Fall Forward…

By: Skylar Ribotsky

As we approach the final day of another year and look ahead to 2026, I find myself wanting to look backward—specifically, at everything 2025 taught me.

2025 was a big year for me personally. It’s the year I graduated from college. For a long time, it felt like this distant milestone—a moment when everything was supposed to make sense. Like somehow, by the time I walked across the stage and accepted my diploma, the rest of life would just click into place.

It didn’t.

What I’ve realized, looking back at both the months leading up to graduation and the months after, is that this year wasn’t about having things figured out at all. It was about learning. And while I generally think a lot of the performative reflection that comes with the New Year is silly—and I have no interest in offering resolutions I don’t believe in—I do think there’s value in taking stock of what a year actually gave you.

So instead of resolutions, here are some of the lessons 2025 taught me.

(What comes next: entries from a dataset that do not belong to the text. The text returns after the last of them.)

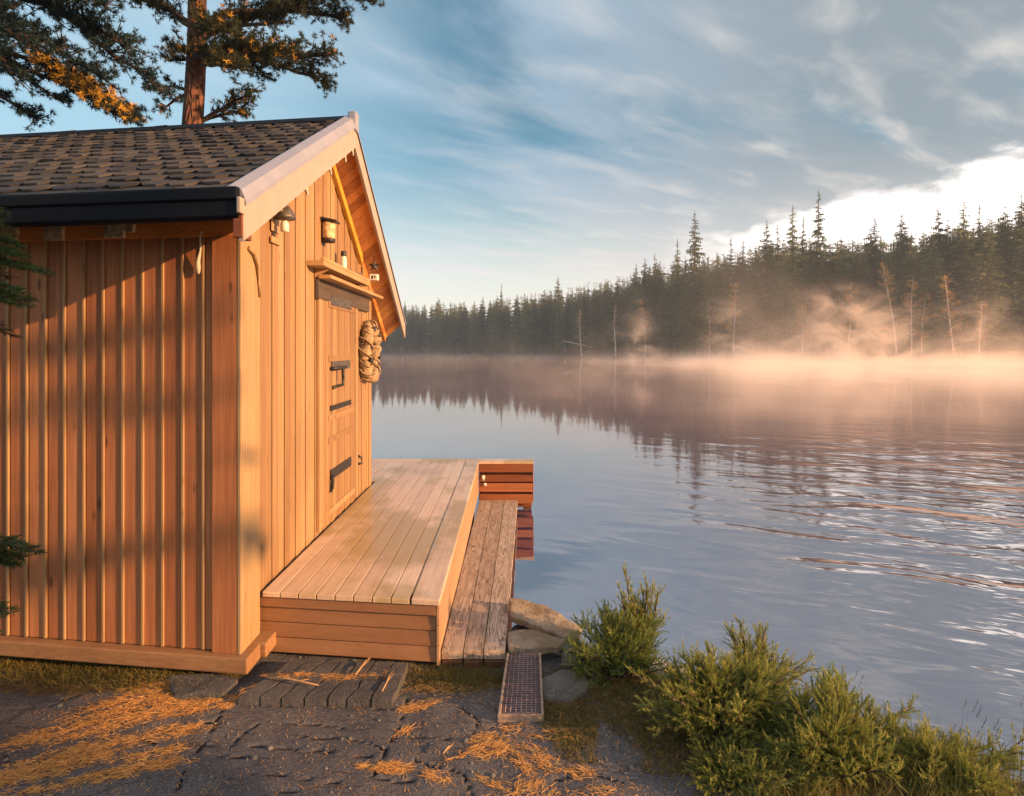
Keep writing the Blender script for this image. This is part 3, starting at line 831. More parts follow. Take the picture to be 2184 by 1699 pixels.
# rope wreath at the far corner
p = Vector((W0 + .065, 6.20, 2.03))
wr = thing('rope_wreath', 'big oval cream rope wreath hung by the door at the wall end', 'wreath', p)
mb = MB(); N = 48; rw = random.Random(5)
pts = []
for k in range(N + 1):
    a = 2 * math.pi * k / N
    pts.append(p + Vector((.05 * math.sin(3 * a) * .3, .20 * math.cos(a), .25 * math.sin(a))))
mb.tube(pts, [.058 + .012 * math.sin(k * 1.9) + rw.uniform(-.006, .006) for k in range(N)] + [.058], 10, cap=False)
ring = part(mb, 'ring', 'cream_rope', wr)
mb = MB()
for j in range(2):
    pts = []; M = 260
    for k in range(M + 1):
        a = 2 * math.pi * k / M; bq = 9 * a + j * math.pi + .6 * math.sin(3 * a); rr = .064 + .010 * math.sin(5 * a)
        dr = rr * math.cos(bq)
        pts.append(p + Vector((rr * math.sin(bq), (.20 + dr) * math.cos(a), (.25 + dr) * math.sin(a))))
    mb.tube(pts, .0085, 6, cap=False)
part(mb, 'lashing', 'cream_rope', wr)
mb = MB()
for k in range(9):
    a = 2 * math.pi * k / 9 + rw.uniform(-.2, .2)
    c0 = p + Vector((.055, .20 * math.cos(a), .25 * math.sin(a)))
    mb = MB(); mb.lathe([(.0, -.03), (.022, -.015), (.026, 0), (.02, .02), (0, .03)], c0, 8)
    part(mb, 'cone', 'black_iron', wr)
# frayed rope under the eave
p = cab(.205, -.06, 2.50)
rp = MB(); rr_ = random.Random(2)
pts = [rcab(.20, -.07, 2.70)]
for k in range(1, 12):
    pts.append(rcab(.20 + .003 * k + .004 * math.sin(k), -.075 + .002 * k, 2.70 - .021 * k))
rp.tube(pts, [.005] * 6 + [.008, .010, .012, .013, .011, .007], 7)
o = rp.build('hanging_rope', 'white_rope'); tag(o, 'frayed white rope end dangling from the eave beside the corner board', 'rope')

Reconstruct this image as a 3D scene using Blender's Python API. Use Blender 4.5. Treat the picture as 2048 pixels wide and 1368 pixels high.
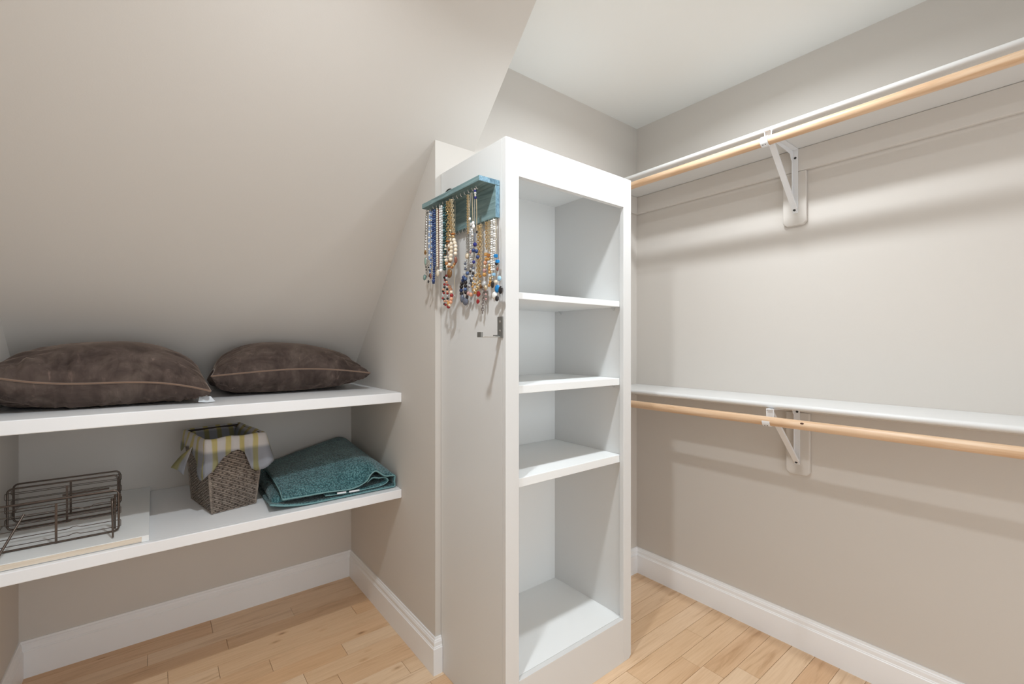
import bpy, bmesh, math, random
from mathutils import Vector, Matrix, noise

for o in list(bpy.data.objects):
    bpy.data.objects.remove(o, do_unlink=True)
SC = bpy.context.scene
COL = SC.collection
R = math.radians
rnd = random.Random(7)

# ------------------------------------------------------------------ camera, world, lights, exposure
CAM_H, CAM_YAW, FPX, CY = 1.2548, 38.3004, 907.39, 687.417
cam_data = bpy.data.cameras.new('camera')
cam_data.sensor_width = 36.0
cam_data.lens = FPX / 2048 * 36.0
cam_data.shift_y = (CY - 684) / 2048
cam_data.clip_start = 0.02
cam = bpy.data.objects.new('camera', cam_data)
cam.location = (0, 0, CAM_H)
cam.rotation_euler = (R(90), 0, R(-CAM_YAW))
COL.objects.link(cam)
SC.camera = cam

world = bpy.data.worlds.new('world')
SC.world = world
world.use_nodes = True
bg = world.node_tree.nodes['Background']
bg.inputs[0].default_value = (0.92, 0.965, 1.0, 1)
bg.inputs[1].default_value = 1.7                 # even fill light, added to come through the unseen doorway behind the camera

LIGHTS = [(0.30, 0.76), (1.40, 0.75)]            # the two recessed ceiling downlights
LIGHT_W = (9.8, 7.6)
for i, (lx, ly) in enumerate(LIGHTS):
    ld = bpy.data.lights.new('downlight', 'AREA')
    ld.shape = 'DISK'
    ld.size = 0.085
    ld.energy = LIGHT_W[i]
    ld.spread = R(163)                           # the lamps sit back in their cans
    ld.color = (0.90, 0.96, 1.0)
    lo = bpy.data.objects.new('downlight', ld)
    lo.location = (lx, ly, 2.425)
    COL.objects.link(lo)

SC.view_settings.view_transform = 'Standard'
SC.view_settings.look = 'None'
SC.view_settings.gamma = 1.0
SC.view_settings.use_curve_mapping = False
SC.view_settings.exposure = 0.54
SC.cycles.use_denoising = True
SC.cycles.max_bounces = 8
SC.cycles.use_adaptive_sampling = True
SC.cycles.adaptive_threshold = 0.025
SC.cycles.diffuse_bounces = 6

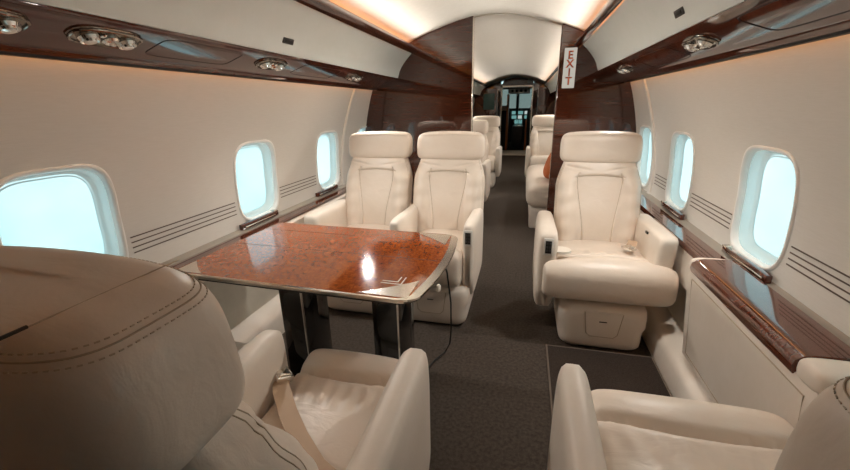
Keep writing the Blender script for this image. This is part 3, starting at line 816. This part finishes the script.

  1. Happiness is a choice.
    We talk about happiness as if it’s a destination—something we’ll reach once we land the right job, make more money, or finally check the next box. But happiness isn’t something you arrive at; it’s something you decide. That next paycheck matters, and struggle is real, but if I’m being blunt: your life probably doesn’t suck—your mindset does.
  2. Nothing stays the same forever.
    That applies to the good times and the bad. Enjoy the good a little more when it’s here, but don’t waste your energy wishing the hard moments away. Life doesn’t work like that, and neither does growth.
  3. Forgiveness is necessary—especially when it feels impossible.
    Forgive people who will never apologize. Forgive actions you will never understand or accept. Forgive circumstances that never should have happened. And don’t forget to forgive yourself. Carrying resentment may feel justified, but it’s heavy—and it keeps you stuck.
  4. Truth still matters.
    Now more than ever, facts matter. Truth matters. Even in a world that seems increasingly comfortable with distortion and denial, reality doesn’t disappear just because people don’t like it.
  5. Evil must be called what it is.
    There is nothing tolerant about forcing people to accept evil. This summer, I came face to face with that reality when I visited the site of the Nova Music Festival in Israel—one of the places where unspeakable brutality occurred on October 7th. I had seen the videos. I had heard the testimony. But being there was different. The air felt heavy. What struck me most was the overwhelming sense that there had been nowhere to run—nowhere safe. It’s something that can’t be fully understood from seeing it on a screen.
  6. True strength is found in choosing love after unimaginable loss.
    I thought I understood strength until I sat in a room on the two-year anniversary of October 7th, listening to former hostage Eli Sharabi speak. To survive 491 days in captivity, clinging to the hope of reuniting with his wife and daughters—only to learn they had been murdered on the very day he was taken—and then to still choose a life rooted in love rather than rage is a kind of strength I’m not sure I possess. But it’s a strength I will never forget.
  7. Everything costs something—but quitting costs the most.
    I can’t count how many times I put off starting our podcast, Dad, Did We Just Break America?—whether out of fear, self-doubt, or the excuse that it all felt too complicated. Eventually, you have to stop negotiating with yourself and just start. If you want something badly enough, you’ll figure it out—but only if you get out of your own way.
  8. Beer really is better in Israel.
    Some lessons are simple.
  9. The West doesn’t understand the conflicts it loves to lecture about.
    I was in Israel during the twelve-day conflict with Iran, and I can say unequivocally: anyone who has spent the last two years demonizing Israel without understanding the region has no idea how the Middle East actually works—and I recommend everyone have to go and see the conflict before they lecture the rest of the world on it.
  10. You can’t fix stupid.
    And you will absolutely lose your mind trying.
  11. You don’t get to complain if you refused the chance to act.
    That’s why I volunteered for Andrew Cuomo. Protecting and salvaging New York City mattered more to me than waiting for a perfect candidate who was never going to appear. I wanted to earn the right to complain—whatever the outcome.
  12. The world is bigger than you—act like it.
    Seek out moments that remind you of that fact. The warped sense of self-importance that dominates so much of my generation isn’t empowering—it’s embarrassing.

More than anything, 2025 reminded me of this: never let go of the dreams you had as a kid, before you were aware of judgment, expectations, or limits imposed by other people. You owe it to yourself to chase them.

And if you’re lucky, one day you’ll look back and realize that the year you thought you needed answers was really the year that taught you how to keep going without them.